Canada Says It’s Now Easier for Caribbean Nationals to Apply for Resident Status


Canada Says It’s Now Easier for Caribbean Nationals to Apply for Resident Status

Building on a government commitment made earlier this year, Immigration, Refugees and Citizenship Canada (IRCC) says it is now easier for foreign nationals, including Caribbean immigrants to apply for temporary and permanent resident status within Canada.

On Tuesday, the immigration agency said foreign nationals applying from within Canada for temporary or permanent residence, or to extend or renew their visitor visa or work or study permit, will need to have their fingerprints and photo taken and can do so at any of the 58 designated Service Canada locations across the country.

“This means individuals will now save time and money by being able to give their biometrics within Canada,” it said in a statement.

It said Canada has collected biometrics (fingerprints and photos) on most foreign nationals applying for temporary or permanent residence since December 31, 2018.

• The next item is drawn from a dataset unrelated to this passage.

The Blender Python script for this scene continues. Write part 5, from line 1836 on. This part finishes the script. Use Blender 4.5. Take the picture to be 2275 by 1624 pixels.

“Having biometrics helps immigration officers verify people’s identity, which makes processing applications easier and simplifies entry for legitimate travellers,” IRCC said. “It also makes it easier for officers to stop individuals who pose a risk to the safety and security of Canadians.”

IRCC said people can apply online or by the paper as they have always done.

Applicants who receive a biometrics instruction letter will be able to give their fingerprints and photo at designated Service Canada locations across the country by appointment.

IRCC said the appointment must be made in advance through an easy online booking tool at

It said applicants, including those in Canada who will be travelling outside the country, can also give their biometrics at a visa application centre (VAC) in any country that they are legally allowed to enter.

IRCC said Canada has one of the most extensive networks of VACs worldwide, with 160 locations in 108 countries.

“Fingerprints and photo collection are recognised as one of the most reliable ways to identify people and are used by more than 70 countries worldwide. We will enhance the efficiency and integrity of the immigration system in Canada,” said Marco E L Mendicino, Canada’s Minister of Immigration, Refugees and Citizenship.